» INSTRUCTIONS TO FOLLOW
Write the lines out again, from the top of the material to the line containing "scene.view_settings.exposure=0", pictures excluded.
◇ ◇ ◇ ◇ ◇ ◇ ◇
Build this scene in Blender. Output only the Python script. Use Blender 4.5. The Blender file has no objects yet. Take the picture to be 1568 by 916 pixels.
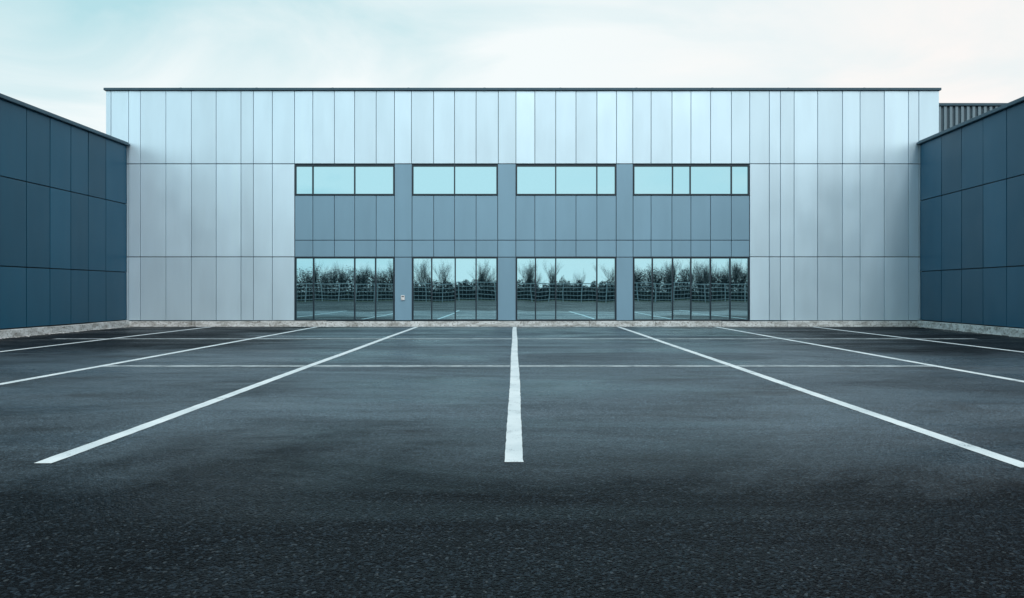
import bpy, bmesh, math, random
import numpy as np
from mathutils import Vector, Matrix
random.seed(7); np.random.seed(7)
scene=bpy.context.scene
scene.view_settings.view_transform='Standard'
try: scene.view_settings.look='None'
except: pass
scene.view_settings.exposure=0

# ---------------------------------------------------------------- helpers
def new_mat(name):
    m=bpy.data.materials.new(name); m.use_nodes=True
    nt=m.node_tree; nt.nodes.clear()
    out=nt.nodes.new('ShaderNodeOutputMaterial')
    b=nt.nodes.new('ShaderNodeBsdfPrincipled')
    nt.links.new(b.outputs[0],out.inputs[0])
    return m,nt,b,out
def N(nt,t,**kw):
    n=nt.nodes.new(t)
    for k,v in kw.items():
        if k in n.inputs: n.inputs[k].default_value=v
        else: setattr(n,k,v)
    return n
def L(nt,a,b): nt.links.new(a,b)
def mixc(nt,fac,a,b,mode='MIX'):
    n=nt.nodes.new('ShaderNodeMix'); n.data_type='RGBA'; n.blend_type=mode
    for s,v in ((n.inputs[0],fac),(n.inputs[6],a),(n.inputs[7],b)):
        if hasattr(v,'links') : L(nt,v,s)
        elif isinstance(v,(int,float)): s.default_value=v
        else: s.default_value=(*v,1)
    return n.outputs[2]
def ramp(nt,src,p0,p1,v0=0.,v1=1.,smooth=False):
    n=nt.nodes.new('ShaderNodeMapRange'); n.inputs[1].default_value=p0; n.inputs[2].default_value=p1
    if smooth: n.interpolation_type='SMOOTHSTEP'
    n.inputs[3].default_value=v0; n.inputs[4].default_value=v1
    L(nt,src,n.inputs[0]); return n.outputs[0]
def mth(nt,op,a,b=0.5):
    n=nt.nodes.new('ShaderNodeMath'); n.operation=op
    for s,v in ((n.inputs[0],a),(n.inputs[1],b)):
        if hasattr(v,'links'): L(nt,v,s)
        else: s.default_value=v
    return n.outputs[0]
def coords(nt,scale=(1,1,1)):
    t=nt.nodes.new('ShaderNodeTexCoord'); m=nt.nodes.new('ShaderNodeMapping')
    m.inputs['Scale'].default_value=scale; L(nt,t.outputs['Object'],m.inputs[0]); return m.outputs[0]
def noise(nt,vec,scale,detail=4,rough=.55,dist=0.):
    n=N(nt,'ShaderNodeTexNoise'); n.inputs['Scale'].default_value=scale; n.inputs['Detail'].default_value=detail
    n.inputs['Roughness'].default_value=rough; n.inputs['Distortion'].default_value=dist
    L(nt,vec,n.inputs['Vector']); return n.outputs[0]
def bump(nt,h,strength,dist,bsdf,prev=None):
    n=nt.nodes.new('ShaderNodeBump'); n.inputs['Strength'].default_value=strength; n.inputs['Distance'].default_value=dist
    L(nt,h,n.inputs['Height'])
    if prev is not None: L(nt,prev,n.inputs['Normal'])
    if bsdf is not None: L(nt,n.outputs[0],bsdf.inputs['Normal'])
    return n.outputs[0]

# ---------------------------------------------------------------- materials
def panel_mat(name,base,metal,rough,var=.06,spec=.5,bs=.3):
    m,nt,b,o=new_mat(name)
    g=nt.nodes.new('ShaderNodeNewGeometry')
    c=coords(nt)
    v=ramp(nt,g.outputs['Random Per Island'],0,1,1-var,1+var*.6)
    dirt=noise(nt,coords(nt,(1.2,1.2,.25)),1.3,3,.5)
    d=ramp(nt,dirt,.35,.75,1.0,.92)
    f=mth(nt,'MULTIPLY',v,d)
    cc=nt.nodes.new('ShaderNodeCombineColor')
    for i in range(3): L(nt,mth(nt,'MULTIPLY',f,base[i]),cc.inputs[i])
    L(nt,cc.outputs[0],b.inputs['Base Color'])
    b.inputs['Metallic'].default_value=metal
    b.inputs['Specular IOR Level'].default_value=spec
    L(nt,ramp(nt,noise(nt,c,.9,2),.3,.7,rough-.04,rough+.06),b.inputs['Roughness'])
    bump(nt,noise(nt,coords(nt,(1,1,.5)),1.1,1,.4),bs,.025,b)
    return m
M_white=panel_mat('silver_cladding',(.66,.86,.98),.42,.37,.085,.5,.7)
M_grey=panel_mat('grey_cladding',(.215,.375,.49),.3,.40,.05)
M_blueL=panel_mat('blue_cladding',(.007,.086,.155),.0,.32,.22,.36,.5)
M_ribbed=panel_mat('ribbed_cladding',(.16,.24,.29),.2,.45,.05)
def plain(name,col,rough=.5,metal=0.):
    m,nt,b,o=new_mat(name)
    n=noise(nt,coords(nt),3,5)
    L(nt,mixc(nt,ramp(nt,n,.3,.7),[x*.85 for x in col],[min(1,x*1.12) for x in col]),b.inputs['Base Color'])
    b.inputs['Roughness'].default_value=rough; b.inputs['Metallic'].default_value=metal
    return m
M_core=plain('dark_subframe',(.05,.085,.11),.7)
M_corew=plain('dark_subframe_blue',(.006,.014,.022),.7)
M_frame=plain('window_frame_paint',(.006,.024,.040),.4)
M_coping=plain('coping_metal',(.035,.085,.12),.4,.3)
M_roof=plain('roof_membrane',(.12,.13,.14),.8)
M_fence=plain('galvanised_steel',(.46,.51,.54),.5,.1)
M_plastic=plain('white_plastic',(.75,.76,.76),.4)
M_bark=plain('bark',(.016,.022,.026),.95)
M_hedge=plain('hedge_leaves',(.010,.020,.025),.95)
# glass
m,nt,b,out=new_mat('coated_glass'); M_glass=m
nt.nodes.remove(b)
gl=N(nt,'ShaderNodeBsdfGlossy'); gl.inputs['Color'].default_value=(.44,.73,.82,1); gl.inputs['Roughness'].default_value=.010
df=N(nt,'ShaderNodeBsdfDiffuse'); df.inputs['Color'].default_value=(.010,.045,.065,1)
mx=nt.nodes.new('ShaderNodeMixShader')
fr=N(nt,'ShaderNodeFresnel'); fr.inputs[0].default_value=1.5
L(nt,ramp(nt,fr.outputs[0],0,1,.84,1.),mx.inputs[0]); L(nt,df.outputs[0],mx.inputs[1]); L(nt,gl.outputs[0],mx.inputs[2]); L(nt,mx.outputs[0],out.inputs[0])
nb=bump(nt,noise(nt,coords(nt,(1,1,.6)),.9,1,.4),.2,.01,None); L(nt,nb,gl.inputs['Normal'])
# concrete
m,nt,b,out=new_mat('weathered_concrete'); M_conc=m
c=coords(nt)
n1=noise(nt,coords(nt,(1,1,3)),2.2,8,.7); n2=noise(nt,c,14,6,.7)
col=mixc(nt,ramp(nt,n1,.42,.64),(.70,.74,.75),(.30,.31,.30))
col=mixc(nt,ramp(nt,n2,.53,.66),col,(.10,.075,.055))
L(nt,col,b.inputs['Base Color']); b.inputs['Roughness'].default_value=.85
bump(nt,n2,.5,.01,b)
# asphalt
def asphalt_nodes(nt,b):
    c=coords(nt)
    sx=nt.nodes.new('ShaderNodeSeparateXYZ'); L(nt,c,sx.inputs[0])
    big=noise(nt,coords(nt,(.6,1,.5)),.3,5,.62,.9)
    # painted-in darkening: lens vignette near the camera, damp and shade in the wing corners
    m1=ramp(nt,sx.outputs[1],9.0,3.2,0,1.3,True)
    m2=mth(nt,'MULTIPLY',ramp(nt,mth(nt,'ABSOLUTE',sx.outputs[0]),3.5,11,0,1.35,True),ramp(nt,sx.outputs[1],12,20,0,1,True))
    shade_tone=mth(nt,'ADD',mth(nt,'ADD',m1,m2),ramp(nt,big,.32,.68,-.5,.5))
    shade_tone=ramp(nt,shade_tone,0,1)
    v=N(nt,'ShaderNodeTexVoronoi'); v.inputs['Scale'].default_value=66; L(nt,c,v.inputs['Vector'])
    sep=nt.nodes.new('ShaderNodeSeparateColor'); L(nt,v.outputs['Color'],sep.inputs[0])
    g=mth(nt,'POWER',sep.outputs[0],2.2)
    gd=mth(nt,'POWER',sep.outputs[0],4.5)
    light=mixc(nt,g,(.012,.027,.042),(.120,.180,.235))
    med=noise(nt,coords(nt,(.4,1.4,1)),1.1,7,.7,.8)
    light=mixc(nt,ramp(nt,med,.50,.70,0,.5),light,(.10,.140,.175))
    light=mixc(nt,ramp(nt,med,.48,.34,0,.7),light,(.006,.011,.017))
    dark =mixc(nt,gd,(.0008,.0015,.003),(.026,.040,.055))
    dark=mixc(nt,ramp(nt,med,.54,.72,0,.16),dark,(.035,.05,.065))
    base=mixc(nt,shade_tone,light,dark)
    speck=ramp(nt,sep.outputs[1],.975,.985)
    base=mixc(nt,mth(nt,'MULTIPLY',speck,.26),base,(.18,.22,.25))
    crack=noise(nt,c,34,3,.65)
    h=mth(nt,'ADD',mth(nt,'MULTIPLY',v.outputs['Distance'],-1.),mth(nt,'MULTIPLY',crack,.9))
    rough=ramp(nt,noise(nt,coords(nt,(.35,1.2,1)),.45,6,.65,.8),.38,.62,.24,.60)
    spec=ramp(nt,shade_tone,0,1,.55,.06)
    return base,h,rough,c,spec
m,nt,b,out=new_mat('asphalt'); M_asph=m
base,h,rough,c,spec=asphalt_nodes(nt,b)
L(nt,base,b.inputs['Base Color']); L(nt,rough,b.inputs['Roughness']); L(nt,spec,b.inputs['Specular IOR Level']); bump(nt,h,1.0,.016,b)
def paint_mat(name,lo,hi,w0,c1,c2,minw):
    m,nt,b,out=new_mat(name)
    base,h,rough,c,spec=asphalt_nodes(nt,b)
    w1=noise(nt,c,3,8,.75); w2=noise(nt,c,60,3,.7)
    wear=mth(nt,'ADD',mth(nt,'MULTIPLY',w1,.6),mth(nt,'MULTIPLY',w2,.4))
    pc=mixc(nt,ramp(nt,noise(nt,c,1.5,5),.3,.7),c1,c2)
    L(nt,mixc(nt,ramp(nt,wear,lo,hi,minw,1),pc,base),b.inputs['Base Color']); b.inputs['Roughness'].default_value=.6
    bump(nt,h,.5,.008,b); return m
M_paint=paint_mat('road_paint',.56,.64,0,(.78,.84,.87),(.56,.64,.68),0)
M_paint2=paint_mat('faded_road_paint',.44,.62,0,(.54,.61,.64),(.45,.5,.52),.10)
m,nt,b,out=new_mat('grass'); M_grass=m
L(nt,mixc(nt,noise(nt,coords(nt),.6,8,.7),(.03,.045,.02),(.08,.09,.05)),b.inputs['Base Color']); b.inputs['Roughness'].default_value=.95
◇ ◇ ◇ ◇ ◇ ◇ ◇
» SOLUTION TO THIS TASK
Build this scene in Blender. Output only the Python script. Use Blender 4.5. The Blender file has no objects yet. Take the picture to be 1568 by 916 pixels.
import bpy, bmesh, math, random
import numpy as np
from mathutils import Vector, Matrix
random.seed(7); np.random.seed(7)
scene=bpy.context.scene
scene.view_settings.view_transform='Standard'
try: scene.view_settings.look='None'
except: pass
scene.view_settings.exposure=0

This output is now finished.